The ballots have been 5G photographed and UV lit. They’ve been weighed and measured and microscopically tested for bamboo. The county’s tabulation machinery has been in a back room at the Veterans Memorial Coliseum, where the ninjas have done God-knows-what to the equipment.
And still Fann and her auditors are demanding more information, most of which the county says the auditors either already have or can easily get through public records requests the Senate already has made.
As for Fann’s renewed request for the county’s routers, that’s a still hard no. The county referred Fann (again) to the two independent audits that confirmed the equipment was not connected to the internet.

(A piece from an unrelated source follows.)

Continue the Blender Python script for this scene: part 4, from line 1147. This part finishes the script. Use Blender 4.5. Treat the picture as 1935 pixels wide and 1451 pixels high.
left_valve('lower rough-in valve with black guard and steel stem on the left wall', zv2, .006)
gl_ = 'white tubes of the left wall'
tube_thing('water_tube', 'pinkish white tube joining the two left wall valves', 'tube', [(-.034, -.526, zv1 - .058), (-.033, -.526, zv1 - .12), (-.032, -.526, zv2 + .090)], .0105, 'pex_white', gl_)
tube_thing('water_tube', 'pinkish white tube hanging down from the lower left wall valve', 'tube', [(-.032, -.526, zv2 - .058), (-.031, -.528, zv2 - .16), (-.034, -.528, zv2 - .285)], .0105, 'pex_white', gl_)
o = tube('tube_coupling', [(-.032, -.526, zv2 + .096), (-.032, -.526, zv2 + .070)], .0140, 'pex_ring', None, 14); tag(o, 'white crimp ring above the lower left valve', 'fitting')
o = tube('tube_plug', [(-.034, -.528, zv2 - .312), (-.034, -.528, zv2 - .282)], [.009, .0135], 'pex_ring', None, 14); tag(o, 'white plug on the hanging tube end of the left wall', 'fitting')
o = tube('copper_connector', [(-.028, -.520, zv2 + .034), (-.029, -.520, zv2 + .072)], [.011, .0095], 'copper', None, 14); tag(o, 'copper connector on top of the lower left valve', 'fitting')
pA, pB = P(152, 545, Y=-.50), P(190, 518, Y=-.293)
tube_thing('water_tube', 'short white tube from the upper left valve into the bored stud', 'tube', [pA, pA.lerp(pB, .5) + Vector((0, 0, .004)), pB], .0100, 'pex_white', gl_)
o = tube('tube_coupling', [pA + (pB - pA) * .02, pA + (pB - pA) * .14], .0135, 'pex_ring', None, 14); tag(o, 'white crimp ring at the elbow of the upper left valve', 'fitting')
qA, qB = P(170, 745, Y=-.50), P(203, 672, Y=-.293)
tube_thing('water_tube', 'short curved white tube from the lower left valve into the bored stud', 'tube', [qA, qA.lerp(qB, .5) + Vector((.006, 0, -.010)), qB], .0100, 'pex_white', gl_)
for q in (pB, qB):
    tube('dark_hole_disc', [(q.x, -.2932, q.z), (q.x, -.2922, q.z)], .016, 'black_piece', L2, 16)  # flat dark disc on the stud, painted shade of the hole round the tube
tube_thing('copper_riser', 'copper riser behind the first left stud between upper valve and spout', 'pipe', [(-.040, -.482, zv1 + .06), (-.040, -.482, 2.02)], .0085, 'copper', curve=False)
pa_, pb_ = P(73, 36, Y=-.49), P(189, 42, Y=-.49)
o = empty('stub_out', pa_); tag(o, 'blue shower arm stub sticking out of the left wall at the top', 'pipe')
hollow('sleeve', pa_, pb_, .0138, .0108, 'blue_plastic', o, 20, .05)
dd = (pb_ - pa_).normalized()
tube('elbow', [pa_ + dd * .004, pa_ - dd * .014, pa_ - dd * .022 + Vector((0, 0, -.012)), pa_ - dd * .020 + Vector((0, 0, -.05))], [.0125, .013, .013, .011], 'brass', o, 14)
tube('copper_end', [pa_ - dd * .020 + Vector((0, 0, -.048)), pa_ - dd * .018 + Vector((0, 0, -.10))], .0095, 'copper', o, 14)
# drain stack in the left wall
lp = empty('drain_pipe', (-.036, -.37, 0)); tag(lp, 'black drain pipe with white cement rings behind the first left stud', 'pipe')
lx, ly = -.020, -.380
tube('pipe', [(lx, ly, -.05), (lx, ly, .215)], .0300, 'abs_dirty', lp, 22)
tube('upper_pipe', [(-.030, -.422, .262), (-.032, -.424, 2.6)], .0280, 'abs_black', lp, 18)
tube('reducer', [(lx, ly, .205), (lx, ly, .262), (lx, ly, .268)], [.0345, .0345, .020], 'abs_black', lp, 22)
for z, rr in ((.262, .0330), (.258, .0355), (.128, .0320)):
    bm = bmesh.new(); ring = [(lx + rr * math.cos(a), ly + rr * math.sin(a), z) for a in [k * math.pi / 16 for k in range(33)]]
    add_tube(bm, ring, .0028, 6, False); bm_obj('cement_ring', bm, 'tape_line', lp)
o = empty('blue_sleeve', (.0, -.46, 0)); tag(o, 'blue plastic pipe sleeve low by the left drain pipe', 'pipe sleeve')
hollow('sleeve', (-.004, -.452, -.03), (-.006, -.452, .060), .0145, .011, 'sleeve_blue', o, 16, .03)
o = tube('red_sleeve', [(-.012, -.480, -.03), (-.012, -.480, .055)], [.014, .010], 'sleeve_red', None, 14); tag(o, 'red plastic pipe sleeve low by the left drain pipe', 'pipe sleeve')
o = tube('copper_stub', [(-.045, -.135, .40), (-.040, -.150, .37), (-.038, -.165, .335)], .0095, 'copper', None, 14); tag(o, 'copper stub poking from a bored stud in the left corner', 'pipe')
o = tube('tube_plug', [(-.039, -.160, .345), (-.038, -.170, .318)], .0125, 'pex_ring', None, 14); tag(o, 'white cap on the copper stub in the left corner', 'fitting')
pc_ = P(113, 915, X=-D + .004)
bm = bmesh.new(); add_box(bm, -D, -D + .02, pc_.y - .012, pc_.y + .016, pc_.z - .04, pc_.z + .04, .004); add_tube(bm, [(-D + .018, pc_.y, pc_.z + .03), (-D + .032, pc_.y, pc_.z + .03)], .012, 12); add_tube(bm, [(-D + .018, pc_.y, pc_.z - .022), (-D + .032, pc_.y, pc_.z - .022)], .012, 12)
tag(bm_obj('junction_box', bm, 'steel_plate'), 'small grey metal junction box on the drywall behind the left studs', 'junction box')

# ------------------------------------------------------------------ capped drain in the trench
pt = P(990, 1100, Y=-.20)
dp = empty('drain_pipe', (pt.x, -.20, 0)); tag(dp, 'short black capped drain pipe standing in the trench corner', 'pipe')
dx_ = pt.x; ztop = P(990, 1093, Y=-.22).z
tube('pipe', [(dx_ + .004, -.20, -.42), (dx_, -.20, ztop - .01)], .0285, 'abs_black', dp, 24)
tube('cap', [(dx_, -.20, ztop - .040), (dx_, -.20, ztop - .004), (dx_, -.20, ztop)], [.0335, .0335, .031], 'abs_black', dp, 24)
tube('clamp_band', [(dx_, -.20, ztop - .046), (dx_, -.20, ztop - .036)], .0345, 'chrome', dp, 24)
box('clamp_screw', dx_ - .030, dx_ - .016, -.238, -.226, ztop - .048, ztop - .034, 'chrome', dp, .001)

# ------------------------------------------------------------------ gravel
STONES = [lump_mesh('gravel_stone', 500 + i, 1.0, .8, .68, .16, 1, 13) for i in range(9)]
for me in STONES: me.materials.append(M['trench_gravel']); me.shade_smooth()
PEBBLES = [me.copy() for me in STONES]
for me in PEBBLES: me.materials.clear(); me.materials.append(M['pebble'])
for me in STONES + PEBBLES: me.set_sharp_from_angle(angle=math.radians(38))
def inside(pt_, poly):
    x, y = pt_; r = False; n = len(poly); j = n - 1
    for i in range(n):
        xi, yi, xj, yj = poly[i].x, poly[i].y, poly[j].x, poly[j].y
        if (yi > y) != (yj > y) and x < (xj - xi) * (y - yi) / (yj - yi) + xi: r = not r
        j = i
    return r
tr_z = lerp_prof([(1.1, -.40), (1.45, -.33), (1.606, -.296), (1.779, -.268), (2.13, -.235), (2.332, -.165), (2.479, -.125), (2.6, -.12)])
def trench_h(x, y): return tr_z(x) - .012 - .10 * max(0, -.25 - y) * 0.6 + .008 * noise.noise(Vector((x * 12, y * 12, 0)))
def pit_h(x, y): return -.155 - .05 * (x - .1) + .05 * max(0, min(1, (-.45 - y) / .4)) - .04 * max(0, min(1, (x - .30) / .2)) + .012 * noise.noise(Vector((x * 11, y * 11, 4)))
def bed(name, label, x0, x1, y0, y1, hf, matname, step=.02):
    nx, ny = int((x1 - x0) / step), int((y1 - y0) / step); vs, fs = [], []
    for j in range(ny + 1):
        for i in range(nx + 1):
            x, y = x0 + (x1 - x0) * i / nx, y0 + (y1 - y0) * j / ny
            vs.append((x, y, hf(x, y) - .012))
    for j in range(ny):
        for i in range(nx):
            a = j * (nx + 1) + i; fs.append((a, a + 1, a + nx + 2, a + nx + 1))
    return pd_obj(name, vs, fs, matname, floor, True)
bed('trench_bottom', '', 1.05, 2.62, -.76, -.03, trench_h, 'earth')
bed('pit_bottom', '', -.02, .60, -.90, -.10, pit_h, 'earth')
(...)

Due to Fann’s folly, the county already is spending $2.8 million to replace the voting machines turned over to the auditors. The supervisors are drawing the line at handing over the county’s routers, noting the auditors already have what “anyone with sufficient knowledge and understanding of elections” needs to assess whether the equipment was connected to the internet.
“Providing these routers puts sensitive, confidential data belonging to Maricopa County citizens – including social security numbers and protected health information – at risk,” Deputy County Attorney Tom Liddy wrote, in response to Fann’s subpoena. “Further, the Maricopa County sheriff has explained that the production of the routers would render MCSO internal law enforcement communication infrastructure extremely vulnerable to hackers, be they criminal cartels, terrorists or foreign powers … The dismantling of the County’s routers would also severely disrupt County operations and would cost the County millions of dollars.”
If there’s actual evidence, pony it up
Look for state GOP Chairwoman Kelli Ward, state Sen. Wendy Rogers, Rep. Mark Finchem and the rest of the Stop the Steal crowd to launch into the familiar “What are they hiding?” routine.
Rogers, predictably, is already calling for handcuffs (again).
Of course, it would take a vote of the Senate to hold the supervisors in contempt, which would require that the Senate be called into a special session and once called, willing to give into such nuttiness.
Look for Fann, instead, to sue the county because really, she can’t back down now.
… And yes, look for the taxpayers to foot the bill for this continued coast-to-coast exercise in embarrassment.
The county is right to be the adult in the room and try to summon Fann back from the realm of make-believe.
Fann and her auditors have had four months to find all of the promised evidence that the election was stolen.
It’s time now to put up or … you know.